Between 2010 and 2013, the CIA operated an unusual covert communication system. Hundreds of seemingly innocent hobby websites, including gaming platforms and a Star Wars fan site called starwarsweb.net, served as secret messaging portals for U.S. spies and their handlers worldwide.
The system allowed operatives to log in to these ordinary-looking websites using special credentials, giving them access to secure back-end sections where they could communicate classified information. The idea was clever in theory: agents could blend their activities with regular web traffic on popular hobby sites.
However, this network had a fatal security flaw.
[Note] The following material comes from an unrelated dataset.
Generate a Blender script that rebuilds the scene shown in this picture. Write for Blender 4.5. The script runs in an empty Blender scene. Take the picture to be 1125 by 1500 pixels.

Once a single site was compromised, foreign intelligence services could trace the connections back to real-world CIA agents through IP addresses and login patterns.
The collapse began when Iran first uncovered the hidden system, reportedly through information from a double agent. Iranian intelligence analyzed the communication platform and discovered technical fingerprints—shared code, design elements, and server connections—that allowed them to locate other similar CIA-operated sites across the internet.
Iran then shared or sold this information to Chinese intelligence services, who exploited the vulnerability to devastating effect. Over approximately two years, China’s Ministry of State Security systematically identified and captured dozens of CIA informants and operatives within their borders.
The consequences were brutal. Reports indicate that many of the captured assets were executed, with at least one Chinese intelligence officer working for the CIA reportedly executed publicly along with his family as a warning to others.
Security experts later criticized the CIA’s approach for lacking basic operational compartmentalization. By linking all sites to a central network, the entire system became vulnerable to discovery through a single breach. The websites all shared similar digital signatures that made them identifiable to skilled counterintelligence teams once they knew what to look for.